Portanto, uma forma de se responder a indagação presente no título do livro, sem cair em uma argumentação autoritária de superioridade do conhecimento científico, seria pela formação e participação cidadã, habilitando as pessoas a compreenderem a natureza da ciência, como ela é socialmente construída por indivíduos e coletivos, podendo esses sujeitos idealmente ser qualquer pessoa.

Em última instância, cada cidadão poderia contribuir com a emergência da confiabilidade científica, ao participar de seu empreendimento. Logicamente que a realidade está longe do ideal, por isso é importante lutarmos pelo acesso dos sujeitos historicamente excluídos das ciências, de maneira a garantir uma diversidade não apenas de corpos, mas também de culturas, ideias e maneiras de se fazer ciência, fortalecendo os consensos construídos.

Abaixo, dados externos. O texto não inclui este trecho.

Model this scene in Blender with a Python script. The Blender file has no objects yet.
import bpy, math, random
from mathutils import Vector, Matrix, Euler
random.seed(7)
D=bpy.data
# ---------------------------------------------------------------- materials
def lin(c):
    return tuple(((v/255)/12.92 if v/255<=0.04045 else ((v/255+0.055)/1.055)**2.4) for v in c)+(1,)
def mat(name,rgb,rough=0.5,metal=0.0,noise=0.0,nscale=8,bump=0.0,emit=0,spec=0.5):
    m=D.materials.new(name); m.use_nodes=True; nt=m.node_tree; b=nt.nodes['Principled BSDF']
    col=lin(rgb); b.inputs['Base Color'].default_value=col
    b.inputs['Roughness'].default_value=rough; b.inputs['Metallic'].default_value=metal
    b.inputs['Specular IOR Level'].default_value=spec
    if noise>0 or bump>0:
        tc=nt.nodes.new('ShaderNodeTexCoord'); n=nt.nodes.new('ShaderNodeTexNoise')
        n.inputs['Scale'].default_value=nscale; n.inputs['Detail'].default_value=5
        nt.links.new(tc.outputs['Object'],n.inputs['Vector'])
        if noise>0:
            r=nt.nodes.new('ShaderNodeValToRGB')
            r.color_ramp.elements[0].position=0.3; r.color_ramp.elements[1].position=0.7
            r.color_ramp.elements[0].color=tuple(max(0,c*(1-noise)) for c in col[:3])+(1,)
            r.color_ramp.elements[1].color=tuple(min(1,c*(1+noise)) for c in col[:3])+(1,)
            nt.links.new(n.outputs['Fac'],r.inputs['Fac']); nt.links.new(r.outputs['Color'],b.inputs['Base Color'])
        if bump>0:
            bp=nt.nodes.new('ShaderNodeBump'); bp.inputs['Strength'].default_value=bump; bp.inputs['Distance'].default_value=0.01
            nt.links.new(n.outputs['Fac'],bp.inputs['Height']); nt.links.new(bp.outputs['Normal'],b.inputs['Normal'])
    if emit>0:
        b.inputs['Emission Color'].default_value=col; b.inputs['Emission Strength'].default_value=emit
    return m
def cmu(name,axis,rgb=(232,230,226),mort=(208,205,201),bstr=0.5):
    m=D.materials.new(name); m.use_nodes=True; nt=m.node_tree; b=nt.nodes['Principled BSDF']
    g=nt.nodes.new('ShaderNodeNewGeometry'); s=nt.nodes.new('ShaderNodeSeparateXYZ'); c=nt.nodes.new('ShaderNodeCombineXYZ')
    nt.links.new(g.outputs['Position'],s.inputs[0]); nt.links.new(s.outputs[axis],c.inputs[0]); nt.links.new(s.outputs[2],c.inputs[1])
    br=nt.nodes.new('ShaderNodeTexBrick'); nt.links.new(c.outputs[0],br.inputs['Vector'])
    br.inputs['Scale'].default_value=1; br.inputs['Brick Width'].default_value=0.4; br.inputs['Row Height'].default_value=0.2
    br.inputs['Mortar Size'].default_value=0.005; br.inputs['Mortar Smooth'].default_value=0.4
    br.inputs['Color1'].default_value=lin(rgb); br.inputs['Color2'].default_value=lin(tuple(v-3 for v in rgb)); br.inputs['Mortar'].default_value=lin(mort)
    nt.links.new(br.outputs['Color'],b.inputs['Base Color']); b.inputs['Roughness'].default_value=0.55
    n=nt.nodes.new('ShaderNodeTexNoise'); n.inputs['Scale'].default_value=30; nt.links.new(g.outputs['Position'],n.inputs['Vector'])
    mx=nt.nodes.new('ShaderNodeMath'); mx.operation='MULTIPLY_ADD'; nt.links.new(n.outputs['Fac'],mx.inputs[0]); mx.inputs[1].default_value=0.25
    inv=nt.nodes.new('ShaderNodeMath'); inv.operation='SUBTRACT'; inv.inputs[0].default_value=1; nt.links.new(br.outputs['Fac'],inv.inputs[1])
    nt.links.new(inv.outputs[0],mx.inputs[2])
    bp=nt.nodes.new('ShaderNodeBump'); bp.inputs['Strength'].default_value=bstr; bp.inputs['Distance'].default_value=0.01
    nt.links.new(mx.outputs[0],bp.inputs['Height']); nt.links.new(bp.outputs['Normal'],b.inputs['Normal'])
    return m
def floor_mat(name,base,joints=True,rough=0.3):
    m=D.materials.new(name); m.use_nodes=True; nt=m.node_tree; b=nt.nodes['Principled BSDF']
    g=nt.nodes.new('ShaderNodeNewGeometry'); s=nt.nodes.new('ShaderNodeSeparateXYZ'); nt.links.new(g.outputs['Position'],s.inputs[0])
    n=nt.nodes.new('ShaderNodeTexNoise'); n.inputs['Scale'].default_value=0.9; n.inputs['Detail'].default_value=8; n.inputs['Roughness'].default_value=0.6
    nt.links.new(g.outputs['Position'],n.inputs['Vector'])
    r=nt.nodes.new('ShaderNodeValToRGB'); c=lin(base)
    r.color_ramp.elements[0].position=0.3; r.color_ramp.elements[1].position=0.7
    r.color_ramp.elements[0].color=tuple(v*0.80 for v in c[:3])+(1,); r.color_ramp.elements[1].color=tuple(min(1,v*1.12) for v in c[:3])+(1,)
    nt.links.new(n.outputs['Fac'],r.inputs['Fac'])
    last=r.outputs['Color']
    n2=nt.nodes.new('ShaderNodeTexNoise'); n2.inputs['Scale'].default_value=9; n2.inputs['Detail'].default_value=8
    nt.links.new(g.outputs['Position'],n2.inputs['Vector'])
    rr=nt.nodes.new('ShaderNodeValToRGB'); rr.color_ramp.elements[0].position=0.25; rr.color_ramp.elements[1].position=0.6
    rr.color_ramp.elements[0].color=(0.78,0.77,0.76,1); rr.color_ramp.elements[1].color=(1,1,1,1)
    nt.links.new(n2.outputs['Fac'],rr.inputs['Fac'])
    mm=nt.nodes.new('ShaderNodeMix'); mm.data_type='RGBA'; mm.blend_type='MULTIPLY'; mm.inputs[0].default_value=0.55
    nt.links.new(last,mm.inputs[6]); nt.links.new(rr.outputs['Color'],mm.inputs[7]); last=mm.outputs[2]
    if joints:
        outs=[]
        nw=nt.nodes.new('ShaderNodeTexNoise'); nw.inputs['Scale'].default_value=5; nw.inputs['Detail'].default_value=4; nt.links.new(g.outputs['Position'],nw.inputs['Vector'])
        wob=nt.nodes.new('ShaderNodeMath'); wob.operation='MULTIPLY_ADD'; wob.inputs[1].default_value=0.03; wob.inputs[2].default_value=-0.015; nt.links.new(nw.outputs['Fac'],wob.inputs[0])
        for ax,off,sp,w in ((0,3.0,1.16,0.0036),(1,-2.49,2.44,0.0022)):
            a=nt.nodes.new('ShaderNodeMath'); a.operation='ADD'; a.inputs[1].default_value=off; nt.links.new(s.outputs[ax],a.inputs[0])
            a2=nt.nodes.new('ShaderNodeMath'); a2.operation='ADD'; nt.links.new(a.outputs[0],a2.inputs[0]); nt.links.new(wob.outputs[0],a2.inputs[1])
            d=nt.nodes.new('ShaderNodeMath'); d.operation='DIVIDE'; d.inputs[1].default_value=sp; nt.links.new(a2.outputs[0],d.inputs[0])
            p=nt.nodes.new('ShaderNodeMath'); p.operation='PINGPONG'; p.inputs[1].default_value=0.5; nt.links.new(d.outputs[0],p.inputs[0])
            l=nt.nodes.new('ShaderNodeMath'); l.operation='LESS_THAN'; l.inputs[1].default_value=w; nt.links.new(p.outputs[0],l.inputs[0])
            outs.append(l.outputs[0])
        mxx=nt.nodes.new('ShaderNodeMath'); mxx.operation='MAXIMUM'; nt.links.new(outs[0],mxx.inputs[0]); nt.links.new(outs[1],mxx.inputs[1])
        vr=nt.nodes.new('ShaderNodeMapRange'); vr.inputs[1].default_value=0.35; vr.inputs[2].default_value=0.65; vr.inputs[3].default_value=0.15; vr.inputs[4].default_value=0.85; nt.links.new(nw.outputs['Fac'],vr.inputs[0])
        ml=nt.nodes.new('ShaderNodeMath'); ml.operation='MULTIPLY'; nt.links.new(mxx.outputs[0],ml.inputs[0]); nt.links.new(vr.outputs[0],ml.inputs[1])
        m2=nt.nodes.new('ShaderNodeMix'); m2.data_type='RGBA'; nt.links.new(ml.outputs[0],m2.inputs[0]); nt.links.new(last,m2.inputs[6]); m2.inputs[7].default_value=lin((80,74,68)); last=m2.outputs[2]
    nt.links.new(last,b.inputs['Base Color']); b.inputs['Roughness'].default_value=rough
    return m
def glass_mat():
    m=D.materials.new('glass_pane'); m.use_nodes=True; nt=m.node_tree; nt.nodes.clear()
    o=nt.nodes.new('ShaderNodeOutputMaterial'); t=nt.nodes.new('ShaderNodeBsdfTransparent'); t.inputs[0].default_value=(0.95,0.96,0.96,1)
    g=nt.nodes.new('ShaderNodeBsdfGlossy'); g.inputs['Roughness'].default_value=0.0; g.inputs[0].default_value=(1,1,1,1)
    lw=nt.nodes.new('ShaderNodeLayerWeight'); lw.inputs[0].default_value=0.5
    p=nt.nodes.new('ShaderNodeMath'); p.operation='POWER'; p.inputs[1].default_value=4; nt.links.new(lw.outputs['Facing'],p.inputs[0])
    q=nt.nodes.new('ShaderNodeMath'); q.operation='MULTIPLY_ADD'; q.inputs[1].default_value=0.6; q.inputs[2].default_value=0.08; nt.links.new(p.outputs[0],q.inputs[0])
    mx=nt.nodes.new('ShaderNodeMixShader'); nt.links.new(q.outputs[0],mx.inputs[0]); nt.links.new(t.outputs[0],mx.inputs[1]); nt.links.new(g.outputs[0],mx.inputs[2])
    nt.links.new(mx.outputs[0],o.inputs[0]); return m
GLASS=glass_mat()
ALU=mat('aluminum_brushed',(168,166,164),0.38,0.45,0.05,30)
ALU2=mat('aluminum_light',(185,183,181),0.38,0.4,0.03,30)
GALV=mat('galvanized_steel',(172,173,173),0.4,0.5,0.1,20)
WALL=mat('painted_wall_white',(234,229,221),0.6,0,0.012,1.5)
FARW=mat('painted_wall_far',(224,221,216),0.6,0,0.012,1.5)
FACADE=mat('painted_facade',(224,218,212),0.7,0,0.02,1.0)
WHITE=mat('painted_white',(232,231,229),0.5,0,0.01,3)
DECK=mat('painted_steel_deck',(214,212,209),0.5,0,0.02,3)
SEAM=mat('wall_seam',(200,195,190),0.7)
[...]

Com base nesses pontos e discussões, essa obra pode servir como fonte de reflexões para educadores de ciências. Com Why trust Science?, podemos pensar em argumentos e formas de abordar a construção de um entendimento sofisticado da ciência com nossos estudantes, a fim de evitar o avanço de movimentos preocupantes, como o anti vacinação por exemplo, tão evidente na atualidade. O atual contexto exige que essas questões sejam abordadas sistematicamente pelo ensino de ciências, para garantir uma formação científica crítica que beneficie a vida dos estudantes, permitindo acesso à cultura científica e a capacidade de escolhas bem informadas e mais cidadãs.